[Task to complete]
Print each line of the listing once more, precisely as given.

[Information supplied]
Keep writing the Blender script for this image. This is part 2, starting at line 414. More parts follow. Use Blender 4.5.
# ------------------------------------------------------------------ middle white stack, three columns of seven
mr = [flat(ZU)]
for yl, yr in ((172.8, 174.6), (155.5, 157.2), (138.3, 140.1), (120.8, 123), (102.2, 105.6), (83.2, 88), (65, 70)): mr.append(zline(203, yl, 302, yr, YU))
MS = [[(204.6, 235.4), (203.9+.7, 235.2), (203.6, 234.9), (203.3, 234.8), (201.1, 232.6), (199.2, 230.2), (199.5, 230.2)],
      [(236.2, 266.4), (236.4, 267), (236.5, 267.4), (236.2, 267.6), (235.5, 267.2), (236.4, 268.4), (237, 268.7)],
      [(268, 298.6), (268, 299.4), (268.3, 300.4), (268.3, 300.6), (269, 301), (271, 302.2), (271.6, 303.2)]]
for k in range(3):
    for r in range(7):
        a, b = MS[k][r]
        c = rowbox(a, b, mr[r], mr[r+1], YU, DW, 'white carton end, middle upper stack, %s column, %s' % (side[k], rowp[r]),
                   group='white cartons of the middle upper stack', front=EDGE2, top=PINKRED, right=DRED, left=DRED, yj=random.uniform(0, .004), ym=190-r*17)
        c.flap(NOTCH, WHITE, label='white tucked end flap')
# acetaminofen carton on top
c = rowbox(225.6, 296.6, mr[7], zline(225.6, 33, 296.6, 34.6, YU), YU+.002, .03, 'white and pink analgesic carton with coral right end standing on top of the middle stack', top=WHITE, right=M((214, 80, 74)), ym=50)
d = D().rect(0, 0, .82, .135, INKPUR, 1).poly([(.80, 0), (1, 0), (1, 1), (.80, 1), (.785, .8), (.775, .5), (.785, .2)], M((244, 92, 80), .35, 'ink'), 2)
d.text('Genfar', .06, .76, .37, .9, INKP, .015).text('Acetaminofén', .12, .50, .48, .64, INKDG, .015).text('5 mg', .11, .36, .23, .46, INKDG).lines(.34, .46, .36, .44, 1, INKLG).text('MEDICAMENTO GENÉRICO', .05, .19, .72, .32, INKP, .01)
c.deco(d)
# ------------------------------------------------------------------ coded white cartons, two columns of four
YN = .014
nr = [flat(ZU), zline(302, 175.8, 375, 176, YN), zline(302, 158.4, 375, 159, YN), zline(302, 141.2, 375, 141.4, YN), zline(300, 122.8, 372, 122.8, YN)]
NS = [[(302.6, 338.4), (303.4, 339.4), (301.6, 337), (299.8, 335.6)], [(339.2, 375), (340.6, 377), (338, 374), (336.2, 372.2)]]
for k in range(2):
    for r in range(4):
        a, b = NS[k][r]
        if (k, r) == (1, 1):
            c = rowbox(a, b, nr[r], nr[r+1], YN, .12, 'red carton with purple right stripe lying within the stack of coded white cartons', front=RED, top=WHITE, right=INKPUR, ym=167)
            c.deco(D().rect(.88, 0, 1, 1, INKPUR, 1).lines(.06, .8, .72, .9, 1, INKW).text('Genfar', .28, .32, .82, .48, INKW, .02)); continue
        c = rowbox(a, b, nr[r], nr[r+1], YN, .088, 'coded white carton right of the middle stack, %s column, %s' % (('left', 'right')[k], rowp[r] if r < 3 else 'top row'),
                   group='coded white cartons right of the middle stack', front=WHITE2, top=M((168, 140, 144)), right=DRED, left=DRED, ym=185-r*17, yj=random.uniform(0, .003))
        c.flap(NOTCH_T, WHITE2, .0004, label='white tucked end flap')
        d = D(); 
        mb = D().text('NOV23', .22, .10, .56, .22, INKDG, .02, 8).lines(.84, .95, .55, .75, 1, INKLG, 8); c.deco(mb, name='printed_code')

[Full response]
Keep writing the Blender script for this image. This is part 2, starting at line 414. More parts follow. Use Blender 4.5.
# ------------------------------------------------------------------ middle white stack, three columns of seven
mr = [flat(ZU)]
for yl, yr in ((172.8, 174.6), (155.5, 157.2), (138.3, 140.1), (120.8, 123), (102.2, 105.6), (83.2, 88), (65, 70)): mr.append(zline(203, yl, 302, yr, YU))
MS = [[(204.6, 235.4), (203.9+.7, 235.2), (203.6, 234.9), (203.3, 234.8), (201.1, 232.6), (199.2, 230.2), (199.5, 230.2)],
      [(236.2, 266.4), (236.4, 267), (236.5, 267.4), (236.2, 267.6), (235.5, 267.2), (236.4, 268.4), (237, 268.7)],
      [(268, 298.6), (268, 299.4), (268.3, 300.4), (268.3, 300.6), (269, 301), (271, 302.2), (271.6, 303.2)]]
for k in range(3):
    for r in range(7):
        a, b = MS[k][r]
        c = rowbox(a, b, mr[r], mr[r+1], YU, DW, 'white carton end, middle upper stack, %s column, %s' % (side[k], rowp[r]),
                   group='white cartons of the middle upper stack', front=EDGE2, top=PINKRED, right=DRED, left=DRED, yj=random.uniform(0, .004), ym=190-r*17)
        c.flap(NOTCH, WHITE, label='white tucked end flap')
# acetaminofen carton on top
c = rowbox(225.6, 296.6, mr[7], zline(225.6, 33, 296.6, 34.6, YU), YU+.002, .03, 'white and pink analgesic carton with coral right end standing on top of the middle stack', top=WHITE, right=M((214, 80, 74)), ym=50)
d = D().rect(0, 0, .82, .135, INKPUR, 1).poly([(.80, 0), (1, 0), (1, 1), (.80, 1), (.785, .8), (.775, .5), (.785, .2)], M((244, 92, 80), .35, 'ink'), 2)
d.text('Genfar', .06, .76, .37, .9, INKP, .015).text('Acetaminofén', .12, .50, .48, .64, INKDG, .015).text('5 mg', .11, .36, .23, .46, INKDG).lines(.34, .46, .36, .44, 1, INKLG).text('MEDICAMENTO GENÉRICO', .05, .19, .72, .32, INKP, .01)
c.deco(d)
# ------------------------------------------------------------------ coded white cartons, two columns of four
YN = .014
nr = [flat(ZU), zline(302, 175.8, 375, 176, YN), zline(302, 158.4, 375, 159, YN), zline(302, 141.2, 375, 141.4, YN), zline(300, 122.8, 372, 122.8, YN)]
NS = [[(302.6, 338.4), (303.4, 339.4), (301.6, 337), (299.8, 335.6)], [(339.2, 375), (340.6, 377), (338, 374), (336.2, 372.2)]]
for k in range(2):
    for r in range(4):
        a, b = NS[k][r]
        if (k, r) == (1, 1):
            c = rowbox(a, b, nr[r], nr[r+1], YN, .12, 'red carton with purple right stripe lying within the stack of coded white cartons', front=RED, top=WHITE, right=INKPUR, ym=167)
            c.deco(D().rect(.88, 0, 1, 1, INKPUR, 1).lines(.06, .8, .72, .9, 1, INKW).text('Genfar', .28, .32, .82, .48, INKW, .02)); continue
        c = rowbox(a, b, nr[r], nr[r+1], YN, .088, 'coded white carton right of the middle stack, %s column, %s' % (('left', 'right')[k], rowp[r] if r < 3 else 'top row'),
                   group='coded white cartons right of the middle stack', front=WHITE2, top=M((168, 140, 144)), right=DRED, left=DRED, ym=185-r*17, yj=random.uniform(0, .003))
        c.flap(NOTCH_T, WHITE2, .0004, label='white tucked end flap')
        d = D(); 
        mb = D().text('NOV23', .22, .10, .56, .22, INKDG, .02, 8).lines(.84, .95, .55, .75, 1, INKLG, 8); c.deco(mb, name='printed_code')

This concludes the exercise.